Nicht alles, was wie KI aussieht, ist auch intelligent
Wir müssen zunächst feststellen, dass es aktuell keine echte KI gibt. Wir müssen eher von »Machine Learning« oder nur »Deep Learning« reden. Diese Begriffe haben zwar viel miteinander zu tun, werden aber oft durcheinandergebracht. Machine Learning erfordert noch immer ein recht hohes Maß an menschlichen Eingriffen, um Daten im Vorfeld so aufzubereiten, dass diese für den Algorithmus nutzbar sind. Bei Deep Learning wird versucht, das neuronale Netz des menschlichen Gehirns nachzubilden, um Muster zu erkennen. Diese Deep-Learning-Prozesse müssen oft intensiv und aufwändig eingelernt werden und können dann nur einen bestimmten Teilbereich dessen, was Intelligenz eigentlich ausmacht.
Bei künstlicher Intelligenz landen wir jedoch erst, wenn Maschinen in der Lage sind, Dinge selbstständig auszuführen, ohne dass der Mensch eingreift.

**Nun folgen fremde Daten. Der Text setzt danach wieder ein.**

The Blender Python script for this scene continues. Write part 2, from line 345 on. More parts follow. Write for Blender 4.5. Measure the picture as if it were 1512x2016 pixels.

Hier gibt es die Unterscheidung zwischen starker und schwacher KI. Eine starke KI dürfte etwa das sein, was der Charakter »Data« in Star Trek ist: Ein Androide, der in der Lage ist, sich eigenständig weiterzuentwickeln. Ok, das ist sicher ein sehr idealer Zustand von KI, denn »Data« kommt nicht auf dumme Gedanken. Aber eine starke KI wäre grundsätzlich auch in der Lage, sich in einer Weise zu entwickeln, die uns schadet. Um in der Darstellung der Filmwelt zu bleiben, könnte eine starke KI auch das tun, was in Matrix dargestellt wird – nämlich die Menschheit als Energiezellen versklaven. Doch so weit sind wir zum Glück noch lange nicht.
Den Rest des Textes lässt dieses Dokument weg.